Diesen hohen Offenbarungen gegenüber ist König Karl VII. von inniger Dankbarkeit bewegt. Er zieht sein Schwert und erhebt Johanna in den Adelsstand. Wenig vertraut mit der vollen Bedeutung dieses Aktes, nimmt sie das Geschenk der Standeserhöhung ruhig entgegen. Als jedoch Dunois und La Hire mit ihrer Bewerbung hervortreten, weist sie diese Anträge entschieden zurück. Indessen tut sie es mit einer gewissen Heftigkeit, die ihren inneren Kampf verrät. Man sieht, sie ist erzürnt, dass es ihr nicht hat gelingen wollen, die Anwesenden von der Göttlichkeit ihrer Sendung zu überzeugen. Außerdem ist ihr Charakter nicht frei von einer gewissen Arroganz. Schon dem Montgomery gegenüber hat sie sich mit jenen „körperlosen Geistern, die nicht frein“ verglichen. Auch jetzt ist sie unwillig, dass man in ihr nichts als eine Frau erblickt. Mit Recht fangen wir daher an, für sie zu fürchten. Denn, „wenn der Geist, dessen geheiligtes Gefäß sie ist, nur einen Augenblick von ihr weicht, dann wird auch das Weib erwachen und die beleidigte Natur sich furchtbar an ihr rächen“. Auch sie selbst fürchtet für sich und ihre Sendung, denn noch hat sie ihr Werk nicht ganz vollendet. Sie sehnt sich daher nach dem Getöse des Kampfes und der Erfüllung ihres Schicksals.

6.–8. Szene

Ihr Wunsch wird ihr erfüllt. Der Feind hat sich gesammelt. Bei Patay sind neue Lorbeeren zu erwerben. Talbot wird verwundet und stirbt wie er als Atheist gelebt hat. Von ihm bleibt nichts weiter übrig als eine handvoll leichten Staubs. Die Franzosen dringen siegreich vor, aber die Jungfrau fehlt. Wo ist sie?
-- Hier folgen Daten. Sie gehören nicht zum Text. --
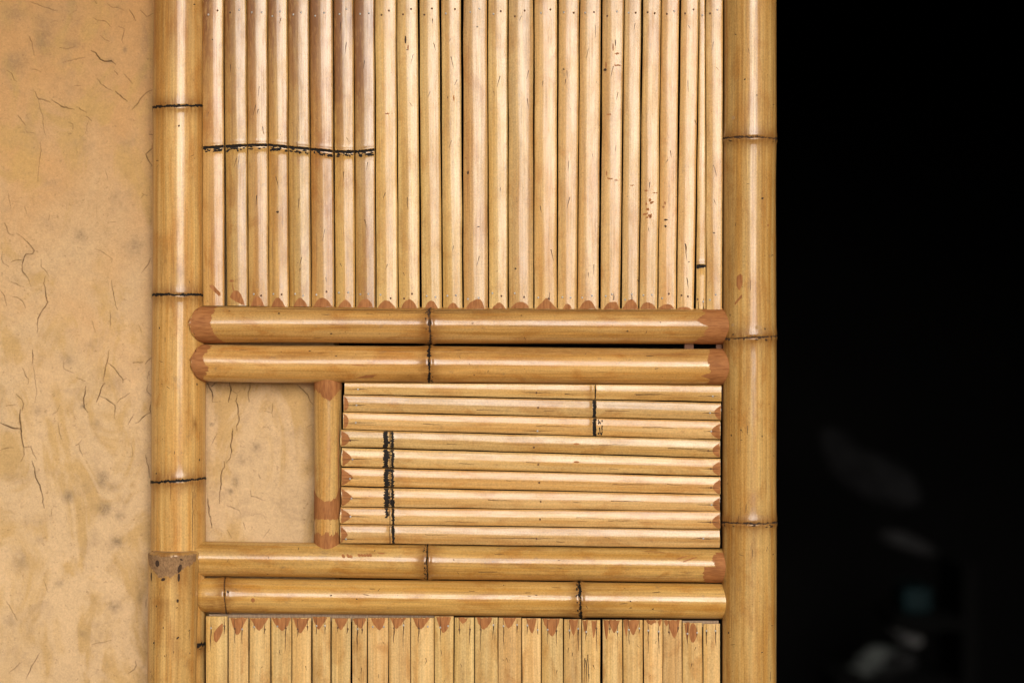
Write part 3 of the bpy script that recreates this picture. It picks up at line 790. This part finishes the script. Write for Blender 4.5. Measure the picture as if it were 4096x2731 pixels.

Dies fragen sich auch die französischen Kampfgenossen.

9. Szene

Wir finden die Jungfrau von Orleans in einer vom Schlachtfeld abgelegenen Gegend. Ein Feind hat sie listig bis hierher gelockt, indem er seine Flucht vorgetäuscht hatte. Doch wer ist dieser Feind? Aus dem Prolog hallen die warnenden Worte des alten Thibaut herüber:

Bleib’ nicht allein, denn in der Wüste trat
Der Satansengel selbst zum Herrn des Himmels.
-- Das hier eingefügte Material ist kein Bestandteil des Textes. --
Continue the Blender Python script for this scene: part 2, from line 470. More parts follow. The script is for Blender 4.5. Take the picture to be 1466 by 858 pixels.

Jetzt ist sie allein, die treuen Freunde stehen ihr nicht zur Seite als „der Versucher“ sich ihr naht. Warum sollte er nicht die Gestalt eines Ritters annehmen, betrachtet sie sich doch selbst als eine unüberwindliche Kriegerin? Und warum nicht die eines schwarzen Ritters? Schien doch in dem Nationalfeind die Schreckgestalt des schwarzen Prinzen immer noch wie ein böser Dämon im Hintergrund zu lauern und in jedem einzelnen Feind sich aufs Neue zu verkörpern.

Wenn A. W. Schlegel die Erscheinung des schwarzen Ritters tadelt und Schillers Absicht dabei eine zweideutige nennt, übersieht er, dass die Jungfrau gleich zu Anfang deutlich genug sagt:

– – – – – – Hätt’ ich
Den kriegerischen Talbot in der Schlacht
Nicht fallen sehn, so sagt’ ich, du wärst Talbot.
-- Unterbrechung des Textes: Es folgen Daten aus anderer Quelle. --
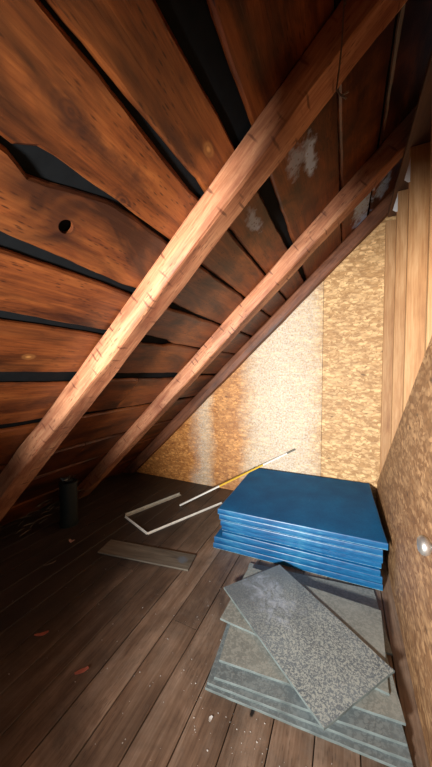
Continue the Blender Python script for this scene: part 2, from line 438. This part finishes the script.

Sie kann ihn also unmöglich für Talbot, oder auch nur für dessen Geist halten. Umso mehr, als sie nach dem Verschwinden der Erscheinung eben so deutlich sagt:

Es war nichts Lebendes. Ein trüglich Bild
Der Hölle war’s, ein widerspenst’ger Geist,
Heraufgestiegen aus dem Feuerpfuhl.
Mein edles Herz im Busen zu erschüttern.

Der schwarze Ritter ist die Personifizierung des in ihrer Seele vorgehenden Zwiespalts. Die Erscheinung ist zwar nicht dramatisch, wohl aber psychologisch bedingt. Die Notwendigkeit dieses Vorganges erhellt aus der nachfolgenden Szene, wo Johanna als Frau in ihren rein menschlichen Empfindungen mit der von idealem Streben begeisterten Heldin in Konflikt gerät. Denn unmittelbar nachdem sie die Warnung des schwarzen Ritters erhalten hatte, dass sie in Rheims ihrem Gelübde untreu werden würde, trifft sie mit Lionel zusammen.

10. Szene

Nach einem kurzen Kampf macht sie Lionel wehrlos, indem sie ihm das Schwert aus der Hand schlägt. Hierauf ringt sie mit ihm und reißt ihm den Helm vom Kopf. Jetzt handelt es sich darum, ihn zu töten. Aber in diesem Augenblick, wo sie das Unmenschliche vollbringen und den wehrlosen Feind erschlagen will, erwacht in ihr die Menschlichkeit und steigert sich zur Empfindung von persönlicher Zuneigung als sie ihm ins Antlitz schaut. Noch vor wenigen Augenblicken, als der Versucher sich ihr nahte, hatte die Jungfrau von Orleans im Gefühl der Siegesgewissheit gesprochen:

Nicht aus den Händen leg’ ich dieses Schwert,
Als bis das stolze England niederliegt.

Nun straft sie dieses Wort in ihrem Fall. Wir fühlen es mit ihr. Die Hölle hat gesiegt. Die göttliche Kraft ist von ihr gewichen. Ja selbst das Schwert, das ihr die Mutter Gottes einst gezeigt hat, lässt sie in der Hand des Feindes zurück. So ist sie, die erhabene Heldin, durch ihre eigene Schwäche überwunden und zwar in demselben Augenblick als Dunois und La Hire sich nahen, um ihr den Sieg des Heeres zu verkünden. In dem Augenblick als Rheims dem König seine Tore öffnet.